▶ _REQUIRED TASK_
Copy everything in the listing below word for word, apart from any images.
─── GIVEN MATERIAL
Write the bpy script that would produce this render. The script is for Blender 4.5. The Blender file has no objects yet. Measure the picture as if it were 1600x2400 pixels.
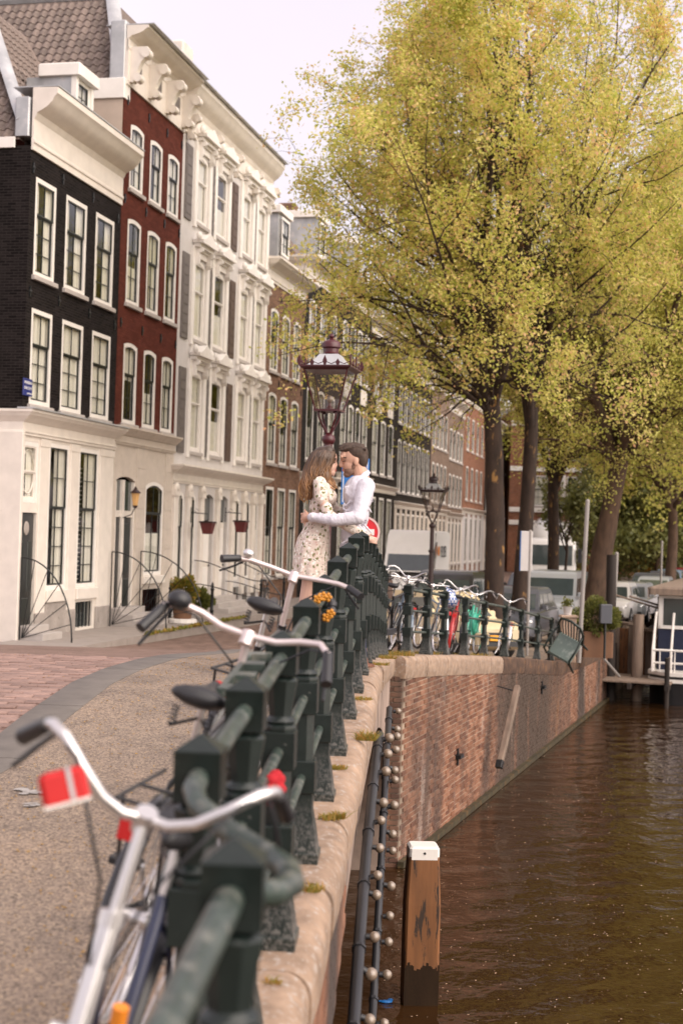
import bpy, math, random
import numpy as np
from mathutils import Matrix, Vector
random.seed(7); rng = np.random.default_rng(7)
C = bpy.context.scene.collection
SC = bpy.context.scene
R = math.radians
# ------------------------------------------------------------------ camera, sky, sun, exposure
CAMZ = 4.45                       # the water lies at z = 0
F = 3333.3
cam_d = bpy.data.cameras.new('camera'); cam = bpy.data.objects.new('camera', cam_d); C.objects.link(cam)
SC.camera = cam
cam_d.sensor_fit = 'VERTICAL'; cam_d.sensor_height = 36; cam_d.sensor_width = 24; cam_d.lens = 50
cam_d.clip_start = .05; cam_d.clip_end = 2000
cam_d.dof.use_dof = True; cam_d.dof.focus_distance = 11.95; cam_d.dof.aperture_fstop = 2.6
RM = Matrix.Rotation(R(90) + math.atan(50 / F), 3, 'X') @ Matrix.Rotation(.03, 3, 'Z')
cam.matrix_world = Matrix.Translation((0, 0, CAMZ)) @ RM.to_4x4()

w = bpy.data.worlds.new('World'); SC.world = w; w.use_nodes = True
nt = w.node_tree; nt.nodes.clear()
out = nt.nodes.new('ShaderNodeOutputWorld'); bg = nt.nodes.new('ShaderNodeBackground'); bg2 = nt.nodes.new('ShaderNodeBackground')
add = nt.nodes.new('ShaderNodeAddShader')
sky = nt.nodes.new('ShaderNodeTexSky'); sky.sky_type = 'NISHITA'; sky.sun_disc = False
SUN_EL, SUN_AZ = R(38), R(125)    # azimuth clockwise from +Y: the sun stands behind the camera to the right
sky.sun_elevation = SUN_EL; sky.sun_rotation = SUN_AZ; sky.air_density = 1.0; sky.dust_density = 3.0
nt.links.new(sky.outputs[0], bg.inputs[0]); bg.inputs[1].default_value = .05
# an even cloud layer, pale lilac grey all round, slightly mottled
tc = nt.nodes.new('ShaderNodeTexCoord'); no = nt.nodes.new('ShaderNodeTexNoise'); no.inputs['Scale'].default_value = 2.2; no.inputs['Detail'].default_value = 6
rp = nt.nodes.new('ShaderNodeValToRGB'); rp.color_ramp.elements[0].position = .3; rp.color_ramp.elements[1].position = .75
rp.color_ramp.elements[0].color = (.71, .565, .545, 1); rp.color_ramp.elements[1].color = (.86, .715, .69, 1)
nt.links.new(tc.outputs['Generated'], no.inputs['Vector']); nt.links.new(no.outputs[0], rp.inputs[0]); nt.links.new(rp.outputs[0], bg2.inputs[0])
bg2.inputs[1].default_value = .55
nt.links.new(bg.outputs[0], add.inputs[0]); nt.links.new(bg2.outputs[0], add.inputs[1]); nt.links.new(add.outputs[0], out.inputs[0])

sd = bpy.data.lights.new('sun', 'SUN'); so = bpy.data.objects.new('sun', sd); C.objects.link(so)
sd.energy = 1.85; sd.angle = R(85); sd.color = (1, .90, .80)
sdir = Vector((math.sin(SUN_AZ) * math.cos(SUN_EL), math.cos(SUN_AZ) * math.cos(SUN_EL), math.sin(SUN_EL)))
so.rotation_euler = sdir.to_track_quat('Z', 'Y').to_euler(); so.location = (10, -10, 30)
SC.view_settings.view_transform = 'Standard'; SC.view_settings.look = 'None'; SC.view_settings.gamma = 1
SC.view_settings.use_curve_mapping = False; SC.view_settings.exposure = 1.0
SC.render.engine = 'CYCLES'; SC.cycles.use_denoising = True
SC.cycles.max_bounces = 8; SC.cycles.transparent_max_bounces = 12; SC.cycles.caustics_reflective = False; SC.cycles.caustics_refractive = False

# ------------------------------------------------------------------ helpers
def at(px, py, Y):
    "world point seen at photo pixel (px, py) lying Y metres ahead"
    d = RM @ Vector(((px - 800) / F, -(py - 1200) / F, -1.0))
    k = Y / d.y
    return Vector((d.x * k, Y, CAMZ + d.z * k))
def lerp(a, b, t): return a + (b - a) * t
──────
▶ _RESPONSE BELOW_
Write the bpy script that would produce this render. The script is for Blender 4.5. The Blender file has no objects yet. Measure the picture as if it were 1600x2400 pixels.
import bpy, math, random
import numpy as np
from mathutils import Matrix, Vector
random.seed(7); rng = np.random.default_rng(7)
C = bpy.context.scene.collection
SC = bpy.context.scene
R = math.radians
# ------------------------------------------------------------------ camera, sky, sun, exposure
CAMZ = 4.45                       # the water lies at z = 0
F = 3333.3
cam_d = bpy.data.cameras.new('camera'); cam = bpy.data.objects.new('camera', cam_d); C.objects.link(cam)
SC.camera = cam
cam_d.sensor_fit = 'VERTICAL'; cam_d.sensor_height = 36; cam_d.sensor_width = 24; cam_d.lens = 50
cam_d.clip_start = .05; cam_d.clip_end = 2000
cam_d.dof.use_dof = True; cam_d.dof.focus_distance = 11.95; cam_d.dof.aperture_fstop = 2.6
RM = Matrix.Rotation(R(90) + math.atan(50 / F), 3, 'X') @ Matrix.Rotation(.03, 3, 'Z')
cam.matrix_world = Matrix.Translation((0, 0, CAMZ)) @ RM.to_4x4()

w = bpy.data.worlds.new('World'); SC.world = w; w.use_nodes = True
nt = w.node_tree; nt.nodes.clear()
out = nt.nodes.new('ShaderNodeOutputWorld'); bg = nt.nodes.new('ShaderNodeBackground'); bg2 = nt.nodes.new('ShaderNodeBackground')
add = nt.nodes.new('ShaderNodeAddShader')
sky = nt.nodes.new('ShaderNodeTexSky'); sky.sky_type = 'NISHITA'; sky.sun_disc = False
SUN_EL, SUN_AZ = R(38), R(125)    # azimuth clockwise from +Y: the sun stands behind the camera to the right
sky.sun_elevation = SUN_EL; sky.sun_rotation = SUN_AZ; sky.air_density = 1.0; sky.dust_density = 3.0
nt.links.new(sky.outputs[0], bg.inputs[0]); bg.inputs[1].default_value = .05
# an even cloud layer, pale lilac grey all round, slightly mottled
tc = nt.nodes.new('ShaderNodeTexCoord'); no = nt.nodes.new('ShaderNodeTexNoise'); no.inputs['Scale'].default_value = 2.2; no.inputs['Detail'].default_value = 6
rp = nt.nodes.new('ShaderNodeValToRGB'); rp.color_ramp.elements[0].position = .3; rp.color_ramp.elements[1].position = .75
rp.color_ramp.elements[0].color = (.71, .565, .545, 1); rp.color_ramp.elements[1].color = (.86, .715, .69, 1)
nt.links.new(tc.outputs['Generated'], no.inputs['Vector']); nt.links.new(no.outputs[0], rp.inputs[0]); nt.links.new(rp.outputs[0], bg2.inputs[0])
bg2.inputs[1].default_value = .55
nt.links.new(bg.outputs[0], add.inputs[0]); nt.links.new(bg2.outputs[0], add.inputs[1]); nt.links.new(add.outputs[0], out.inputs[0])

sd = bpy.data.lights.new('sun', 'SUN'); so = bpy.data.objects.new('sun', sd); C.objects.link(so)
sd.energy = 1.85; sd.angle = R(85); sd.color = (1, .90, .80)
sdir = Vector((math.sin(SUN_AZ) * math.cos(SUN_EL), math.cos(SUN_AZ) * math.cos(SUN_EL), math.sin(SUN_EL)))
so.rotation_euler = sdir.to_track_quat('Z', 'Y').to_euler(); so.location = (10, -10, 30)
SC.view_settings.view_transform = 'Standard'; SC.view_settings.look = 'None'; SC.view_settings.gamma = 1
SC.view_settings.use_curve_mapping = False; SC.view_settings.exposure = 1.0
SC.render.engine = 'CYCLES'; SC.cycles.use_denoising = True
SC.cycles.max_bounces = 8; SC.cycles.transparent_max_bounces = 12; SC.cycles.caustics_reflective = False; SC.cycles.caustics_refractive = False

# ------------------------------------------------------------------ helpers
def at(px, py, Y):
    "world point seen at photo pixel (px, py) lying Y metres ahead"
    d = RM @ Vector(((px - 800) / F, -(py - 1200) / F, -1.0))
    k = Y / d.y
    return Vector((d.x * k, Y, CAMZ + d.z * k))
def lerp(a, b, t): return a + (b - a) * t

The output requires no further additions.